Cependant, les événements de la zone 2 –le terme Wilaya est apparu un an plus tard – sont pensés par son chef, Zighout Youcef. Un témoin de l’époque, Salah Boubnider, en parlant de la stratégie à adopter, préconisée par Zighout Youcef, raconte ceci : « Ce n’est pas à nous de libérer le peuple, nous ne faisons que l’organiser et l’encadrer, la responsabilité lui revient de se libérer lui-même ».

En tout état de cause, à la veille des événements du 20 août 1955, le travail de recrutement et de réorganisation de la zone 2, accompli par Zighout, porte sérieusement ses fruits. Les effectifs ont presque triplé.

Désormais, les conditions d’une action d’envergure sont tout bonnement réunies. La date de la manifestation populaire est enfin fixée pour le 20 août à midi. Les cibles sont à la fois militaires et civiles.

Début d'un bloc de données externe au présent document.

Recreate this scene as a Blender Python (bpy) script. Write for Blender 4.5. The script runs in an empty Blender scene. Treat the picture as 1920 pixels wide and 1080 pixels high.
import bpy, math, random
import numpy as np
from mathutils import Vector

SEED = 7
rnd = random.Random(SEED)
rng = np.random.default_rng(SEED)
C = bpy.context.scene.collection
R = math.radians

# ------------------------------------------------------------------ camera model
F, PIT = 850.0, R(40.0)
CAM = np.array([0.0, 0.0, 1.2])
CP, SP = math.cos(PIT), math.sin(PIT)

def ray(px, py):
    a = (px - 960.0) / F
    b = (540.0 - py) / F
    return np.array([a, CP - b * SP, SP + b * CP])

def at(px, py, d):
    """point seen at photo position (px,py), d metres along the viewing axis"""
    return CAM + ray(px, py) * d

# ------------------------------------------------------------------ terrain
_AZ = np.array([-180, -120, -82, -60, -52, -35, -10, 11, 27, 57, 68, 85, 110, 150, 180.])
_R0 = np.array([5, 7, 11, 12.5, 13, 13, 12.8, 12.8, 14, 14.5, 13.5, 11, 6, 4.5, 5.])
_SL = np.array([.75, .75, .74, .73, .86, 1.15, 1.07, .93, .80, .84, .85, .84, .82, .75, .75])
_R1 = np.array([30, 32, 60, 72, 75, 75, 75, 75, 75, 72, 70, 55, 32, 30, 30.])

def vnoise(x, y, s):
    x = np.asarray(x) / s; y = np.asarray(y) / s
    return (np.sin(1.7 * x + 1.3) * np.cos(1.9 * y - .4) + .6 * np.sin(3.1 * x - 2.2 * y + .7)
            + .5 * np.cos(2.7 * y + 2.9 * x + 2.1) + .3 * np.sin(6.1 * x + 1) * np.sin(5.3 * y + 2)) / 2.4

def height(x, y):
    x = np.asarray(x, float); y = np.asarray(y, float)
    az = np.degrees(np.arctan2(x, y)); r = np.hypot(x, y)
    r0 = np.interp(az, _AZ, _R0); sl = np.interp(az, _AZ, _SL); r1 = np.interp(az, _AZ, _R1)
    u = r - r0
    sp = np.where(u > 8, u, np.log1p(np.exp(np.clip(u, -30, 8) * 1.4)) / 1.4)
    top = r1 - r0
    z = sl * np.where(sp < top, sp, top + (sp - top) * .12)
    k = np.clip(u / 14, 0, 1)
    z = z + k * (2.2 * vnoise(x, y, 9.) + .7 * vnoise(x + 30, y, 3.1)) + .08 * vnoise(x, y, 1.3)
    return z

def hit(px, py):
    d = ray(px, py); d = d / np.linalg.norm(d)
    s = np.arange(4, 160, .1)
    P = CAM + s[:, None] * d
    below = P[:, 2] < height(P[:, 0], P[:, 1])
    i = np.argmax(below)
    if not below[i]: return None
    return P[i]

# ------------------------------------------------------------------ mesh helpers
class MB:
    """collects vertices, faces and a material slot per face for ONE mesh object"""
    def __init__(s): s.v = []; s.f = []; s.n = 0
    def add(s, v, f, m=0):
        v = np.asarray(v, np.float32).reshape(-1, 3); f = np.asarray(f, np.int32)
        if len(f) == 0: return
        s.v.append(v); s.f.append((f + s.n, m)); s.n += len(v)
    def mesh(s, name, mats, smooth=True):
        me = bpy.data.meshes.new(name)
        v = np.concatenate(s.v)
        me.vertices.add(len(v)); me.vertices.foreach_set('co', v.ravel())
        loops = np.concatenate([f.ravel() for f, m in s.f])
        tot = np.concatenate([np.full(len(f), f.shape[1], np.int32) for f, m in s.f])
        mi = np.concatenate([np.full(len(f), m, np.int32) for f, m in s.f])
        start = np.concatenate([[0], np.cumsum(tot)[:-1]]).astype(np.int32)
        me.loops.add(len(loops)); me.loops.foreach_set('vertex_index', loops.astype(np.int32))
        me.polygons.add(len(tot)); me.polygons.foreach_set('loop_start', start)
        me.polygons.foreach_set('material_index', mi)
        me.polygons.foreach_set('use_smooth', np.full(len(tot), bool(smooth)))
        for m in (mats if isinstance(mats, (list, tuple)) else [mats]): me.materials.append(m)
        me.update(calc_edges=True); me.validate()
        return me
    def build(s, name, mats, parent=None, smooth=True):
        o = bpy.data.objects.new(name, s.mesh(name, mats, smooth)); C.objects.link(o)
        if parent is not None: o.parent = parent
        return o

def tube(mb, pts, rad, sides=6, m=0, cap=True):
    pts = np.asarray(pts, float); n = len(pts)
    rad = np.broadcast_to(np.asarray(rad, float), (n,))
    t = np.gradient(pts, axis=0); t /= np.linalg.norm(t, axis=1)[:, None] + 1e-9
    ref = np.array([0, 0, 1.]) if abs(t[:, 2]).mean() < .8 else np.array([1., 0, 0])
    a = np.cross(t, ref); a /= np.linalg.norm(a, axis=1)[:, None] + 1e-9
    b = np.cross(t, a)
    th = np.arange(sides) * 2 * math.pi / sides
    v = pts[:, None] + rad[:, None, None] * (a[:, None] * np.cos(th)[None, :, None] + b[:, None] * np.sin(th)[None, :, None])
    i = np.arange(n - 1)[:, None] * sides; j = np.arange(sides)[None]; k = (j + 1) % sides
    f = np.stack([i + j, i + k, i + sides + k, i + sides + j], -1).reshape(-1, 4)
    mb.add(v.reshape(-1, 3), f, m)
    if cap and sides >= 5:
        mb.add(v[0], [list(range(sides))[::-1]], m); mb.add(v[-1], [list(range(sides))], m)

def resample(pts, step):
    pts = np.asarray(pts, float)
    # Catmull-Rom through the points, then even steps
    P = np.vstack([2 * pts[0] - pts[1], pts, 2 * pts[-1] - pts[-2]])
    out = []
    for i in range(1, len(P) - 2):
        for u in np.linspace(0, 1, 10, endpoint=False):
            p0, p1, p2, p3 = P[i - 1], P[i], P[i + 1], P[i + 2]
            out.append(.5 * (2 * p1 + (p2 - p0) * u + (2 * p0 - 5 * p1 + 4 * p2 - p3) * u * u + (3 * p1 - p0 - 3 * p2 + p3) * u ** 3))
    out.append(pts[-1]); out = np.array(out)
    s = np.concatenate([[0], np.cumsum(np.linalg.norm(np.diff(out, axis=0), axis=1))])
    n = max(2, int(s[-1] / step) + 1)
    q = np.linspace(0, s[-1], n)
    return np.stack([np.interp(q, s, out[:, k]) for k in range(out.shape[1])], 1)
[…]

En tout état ce cause, pour montrer la cohérence du mouvement insurrectionnel, les meneurs décident de s’attaquer à tout ce qui symbolise  un lien direct ou indirect avec la colonisation. Pour Gilbert Meynier la stratégie de Zighout consiste à « se débarrasser de tout ce qui risquait de pérenniser un statu quo où, d’une manière ou d’une autre, le colonisateur continuerait à exister et à dominer, même par une bienveillance et un paternalisme, qui étaient d’autant plus dangereux ».

Cependant, le 20 août 1955, en fin de matinée, sur une trentaine de points du Constantinois, plusieurs milliers de paysans, accompagnés de femmes et d’enfants lancent des attaques simultanées contre des objectifs civils et militaires. C’est le cas à El-Kharoub où des Algériens attaquent  un poste militaire.

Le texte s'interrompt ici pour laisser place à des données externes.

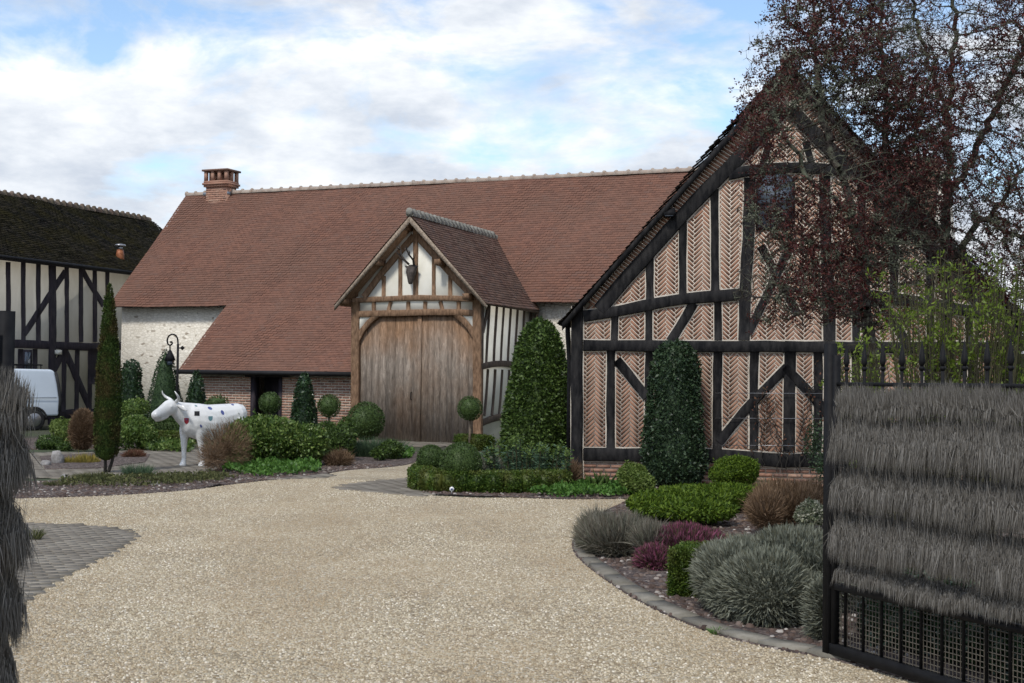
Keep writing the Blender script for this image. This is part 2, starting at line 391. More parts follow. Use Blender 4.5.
LM = {}
LM['box'] = leafmat('box_leaves', [(.0338, .0598, .0169), (.0546, .0962, .0247), (.0806, .1300, .0338), (.0624, .1040, .0260)])
LM['laurel'] = leafmat('laurel_leaves', [(.0208, .0416, .0091), (.0390, .0728, .0130), (.0624, .1066, .0195), (.1040, .1625, .0390)], .5, .3, .2)
LM['yew'] = leafmat('yew_leaves', [(.0180, .0375, .0180), (.0300, .0600, .0270), (.0450, .0825, .0300)], .6, .3, .1)
LM['holly'] = leafmat('holly_leaves', [(.0150, .0330, .0150), (.0270, .0570, .0225), (.0420, .0825, .0300)], .35, .5, .1)
LM['ivy'] = leafmat('ivy_leaves', [(.0145, .0290, .0145), (.0261, .0508, .0232), (.0406, .0725, .0319), (.0580, .0943, .0435)], .45, .35, .15)
LM['bush'] = leafmat('bush_leaves', [(.0420, .0780, .0144), (.0720, .1320, .0240), (.1200, .1920, .0384), (.1800, .2400, .0600)], .45, .4, .25)
LM['cypress'] = leafmat('cypress_sprays', [(.0234, .0416, .0130), (.0390, .0676, .0182), (.0585, .0910, .0208)], .8, .1, .1, (3.5, (.085, .055, .025), .7))
LM['bright'] = leafmat('bright_leaves', [(.05, .12, .02), (.08, .18, .03), (.11, .22, .04)], .5, .3, .3)
LM['hedge'] = leafmat('hedge_leaves', [(.0403, .0805, .0115), (.0690, .1150, .0161), (.0978, .1495, .0207)], .5, .3, .25, (3, (.12, .10, .03), .5))
LM['lime'] = leafmat('lime_leaves', [(.07, .11, .02), (.13, .19, .04), (.20, .26, .07)], .5, .3, .3)
LM['juniper'] = leafmat('juniper_sprays', [(.04, .075, .008), (.075, .13, .010), (.12, .18, .018)], .6, .2, .2)
LM['euphorbia'] = leafmat('euphorbia_leaves', [(.0473, .0878, .0540), (.0675, .1215, .0675), (.0945, .1485, .0810)], .6, .2, .2)
LM['euphorbia_head'] = leafmat('euphorbia_heads', [(.09, .14, .035), (.13, .19, .05)], .6, .2, .2)
LM['lavender'] = leafmat('lavender_stems', [(.12, .105, .08), (.17, .155, .12), (.22, .205, .165), (.12, .125, .09)], .9, .1, .1)
LM['santolina'] = leafmat('santolina_leaves', [(.13, .14, .105), (.19, .20, .155), (.26, .27, .215), (.11, .11, .075)], .9, .1, .15)
LM['heather'] = leafmat('heather_flowers', [(.09, .055, .05), (.18, .05, .085), (.27, .09, .15), (.11, .05, .055), (.09, .07, .04)], .8, .1, .2)
LM['dry'] = leafmat('dry_stems', [(.12, .075, .045), (.18, .12, .07), (.25, .17, .11)], .9, .1, .15)
LM['pale_grass'] = leafmat('pale_grass_blades', [(.28, .27, .17), (.38, .36, .25), (.20, .20, .11)], .8, .1, .3)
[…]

Cela dit, bien que l’action entreprise soit violente, les principales victimes sont algériennes. En effet, cinquante-trois d’entre eux vont y laisser leur vie le même jour. Mais le plus dur reste à venir. Car, une fois l’effet de surprise est passé, les autorités coloniales organisent une terrible riposte. Après les événements du 20 août, selon Yves Courrière, le bilan est colossal: 1273 morts et plus de mille prisonniers en quelques jours.

Au total, pour chaque Français assassiné, 100 Algériens sont tués. Pour Albert Memmi, auteur du livre «Portrait du colonisé précédé de portrait du colonisateur »,  la répression du colonisateur contre le colonisé a toujours été la même, que ce soit en temps de guerre ou pendant la domination tout court : « Pour un colonisateur tué, des centaines, des milliers de colonisés ont été, ou seront exterminés. L’expérience a été assez souvent renouvelée –peut-être  provoquée pour avoir convaincu le colonisé de l’inévitable et terrible sanction », écrit-il.

 En guise de conclusion, il va de soi que cet acte inaugure une nouvelle phase dans la lutte pour la libération nationale. Bien que ce prix soit trop cher, il n’en demeure pas moins que la libération du pays exige un tel sacrifice. Soixante ans après cette prise de conscience du peuple algérien, que reste-t-il de cet élan ? Hélas, les époques ne se valent pas. Aujourd’hui, il semble que l’Algérien soit résigné. Malgré les menaces qui guettent son pays et la gestion anarchique des ses affaires, il adopte la position de l’autruche, laquelle en cachant sa tête, elle croit que tous les problèmes se résolvent d’eux-mêmes.